◆ Required task: Take the lines from the beginning of the data below through the line holding "NR = len(SUR) - 1" and return exactly those.
··········
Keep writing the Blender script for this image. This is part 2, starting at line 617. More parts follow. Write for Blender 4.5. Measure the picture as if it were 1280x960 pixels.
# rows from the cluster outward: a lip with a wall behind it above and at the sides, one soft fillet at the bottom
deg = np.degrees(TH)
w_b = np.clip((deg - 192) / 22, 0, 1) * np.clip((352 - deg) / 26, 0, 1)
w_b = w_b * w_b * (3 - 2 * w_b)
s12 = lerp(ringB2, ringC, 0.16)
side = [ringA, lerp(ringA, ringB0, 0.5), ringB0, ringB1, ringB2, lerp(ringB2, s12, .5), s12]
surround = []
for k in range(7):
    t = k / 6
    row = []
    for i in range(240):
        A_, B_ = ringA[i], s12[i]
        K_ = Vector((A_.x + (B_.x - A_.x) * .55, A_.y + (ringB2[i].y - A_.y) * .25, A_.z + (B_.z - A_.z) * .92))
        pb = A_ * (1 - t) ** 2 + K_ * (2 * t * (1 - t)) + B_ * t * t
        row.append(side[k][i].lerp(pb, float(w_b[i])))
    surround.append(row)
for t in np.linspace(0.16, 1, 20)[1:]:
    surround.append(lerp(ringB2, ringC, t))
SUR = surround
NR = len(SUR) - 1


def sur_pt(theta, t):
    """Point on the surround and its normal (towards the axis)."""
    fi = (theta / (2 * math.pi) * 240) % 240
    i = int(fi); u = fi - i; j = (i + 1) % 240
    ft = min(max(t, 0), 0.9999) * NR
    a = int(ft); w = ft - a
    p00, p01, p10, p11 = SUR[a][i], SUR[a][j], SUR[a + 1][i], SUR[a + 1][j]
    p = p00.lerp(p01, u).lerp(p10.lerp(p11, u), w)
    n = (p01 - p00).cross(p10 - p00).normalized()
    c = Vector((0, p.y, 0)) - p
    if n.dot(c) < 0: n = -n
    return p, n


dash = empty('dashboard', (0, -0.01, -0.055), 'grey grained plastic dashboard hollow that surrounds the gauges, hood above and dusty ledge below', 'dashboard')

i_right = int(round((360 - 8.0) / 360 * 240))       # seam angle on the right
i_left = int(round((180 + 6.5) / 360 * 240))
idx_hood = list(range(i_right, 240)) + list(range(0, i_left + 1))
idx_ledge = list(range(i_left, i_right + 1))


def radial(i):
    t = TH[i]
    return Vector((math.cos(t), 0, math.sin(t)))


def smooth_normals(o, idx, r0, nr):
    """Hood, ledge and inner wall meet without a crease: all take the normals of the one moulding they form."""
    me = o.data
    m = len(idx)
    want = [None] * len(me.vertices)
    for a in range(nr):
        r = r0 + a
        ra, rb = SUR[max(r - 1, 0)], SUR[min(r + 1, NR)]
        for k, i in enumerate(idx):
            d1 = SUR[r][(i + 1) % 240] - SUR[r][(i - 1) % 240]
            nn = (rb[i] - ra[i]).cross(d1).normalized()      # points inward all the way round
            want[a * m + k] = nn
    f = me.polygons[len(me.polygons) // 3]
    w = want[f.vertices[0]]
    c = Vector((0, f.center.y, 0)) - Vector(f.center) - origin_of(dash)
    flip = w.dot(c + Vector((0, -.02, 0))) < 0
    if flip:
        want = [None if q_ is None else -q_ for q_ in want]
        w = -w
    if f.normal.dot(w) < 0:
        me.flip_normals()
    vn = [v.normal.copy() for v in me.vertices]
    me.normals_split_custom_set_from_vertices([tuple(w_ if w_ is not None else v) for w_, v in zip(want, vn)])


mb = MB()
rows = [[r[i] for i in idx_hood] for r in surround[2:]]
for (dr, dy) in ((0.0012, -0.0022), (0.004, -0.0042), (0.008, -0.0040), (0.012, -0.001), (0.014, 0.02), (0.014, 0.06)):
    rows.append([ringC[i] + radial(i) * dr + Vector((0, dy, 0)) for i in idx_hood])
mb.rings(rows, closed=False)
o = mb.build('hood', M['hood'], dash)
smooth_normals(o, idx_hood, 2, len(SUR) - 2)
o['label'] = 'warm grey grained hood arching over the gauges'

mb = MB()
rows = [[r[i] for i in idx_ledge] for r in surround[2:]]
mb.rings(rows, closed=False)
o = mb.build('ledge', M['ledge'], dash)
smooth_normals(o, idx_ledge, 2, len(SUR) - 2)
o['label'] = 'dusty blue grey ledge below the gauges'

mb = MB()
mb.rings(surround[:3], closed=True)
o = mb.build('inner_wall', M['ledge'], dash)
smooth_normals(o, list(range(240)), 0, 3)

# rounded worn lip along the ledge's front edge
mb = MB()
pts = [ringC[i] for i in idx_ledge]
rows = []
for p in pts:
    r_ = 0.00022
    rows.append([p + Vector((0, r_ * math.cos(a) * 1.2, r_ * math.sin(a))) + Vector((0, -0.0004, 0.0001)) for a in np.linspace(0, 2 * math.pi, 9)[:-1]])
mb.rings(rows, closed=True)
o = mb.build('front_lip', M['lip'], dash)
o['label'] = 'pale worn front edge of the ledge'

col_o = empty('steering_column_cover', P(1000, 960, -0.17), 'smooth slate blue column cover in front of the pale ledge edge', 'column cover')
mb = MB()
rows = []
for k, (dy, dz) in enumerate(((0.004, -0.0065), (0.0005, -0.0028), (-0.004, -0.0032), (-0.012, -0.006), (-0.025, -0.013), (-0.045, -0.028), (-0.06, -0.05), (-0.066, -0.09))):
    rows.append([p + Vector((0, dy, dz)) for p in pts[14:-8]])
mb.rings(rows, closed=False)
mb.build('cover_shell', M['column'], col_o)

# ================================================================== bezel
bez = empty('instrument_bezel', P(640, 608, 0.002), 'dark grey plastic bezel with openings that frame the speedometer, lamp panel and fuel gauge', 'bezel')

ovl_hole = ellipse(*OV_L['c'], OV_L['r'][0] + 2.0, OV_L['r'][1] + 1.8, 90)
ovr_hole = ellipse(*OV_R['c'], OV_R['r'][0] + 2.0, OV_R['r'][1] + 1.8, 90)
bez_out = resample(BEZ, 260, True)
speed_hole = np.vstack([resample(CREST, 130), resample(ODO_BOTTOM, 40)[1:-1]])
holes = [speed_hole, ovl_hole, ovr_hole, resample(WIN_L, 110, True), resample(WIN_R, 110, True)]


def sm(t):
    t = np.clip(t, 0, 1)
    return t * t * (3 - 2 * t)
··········
◆ Result:
Keep writing the Blender script for this image. This is part 2, starting at line 617. More parts follow. Write for Blender 4.5. Measure the picture as if it were 1280x960 pixels.
# rows from the cluster outward: a lip with a wall behind it above and at the sides, one soft fillet at the bottom
deg = np.degrees(TH)
w_b = np.clip((deg - 192) / 22, 0, 1) * np.clip((352 - deg) / 26, 0, 1)
w_b = w_b * w_b * (3 - 2 * w_b)
s12 = lerp(ringB2, ringC, 0.16)
side = [ringA, lerp(ringA, ringB0, 0.5), ringB0, ringB1, ringB2, lerp(ringB2, s12, .5), s12]
surround = []
for k in range(7):
    t = k / 6
    row = []
    for i in range(240):
        A_, B_ = ringA[i], s12[i]
        K_ = Vector((A_.x + (B_.x - A_.x) * .55, A_.y + (ringB2[i].y - A_.y) * .25, A_.z + (B_.z - A_.z) * .92))
        pb = A_ * (1 - t) ** 2 + K_ * (2 * t * (1 - t)) + B_ * t * t
        row.append(side[k][i].lerp(pb, float(w_b[i])))
    surround.append(row)
for t in np.linspace(0.16, 1, 20)[1:]:
    surround.append(lerp(ringB2, ringC, t))
SUR = surround
NR = len(SUR) - 1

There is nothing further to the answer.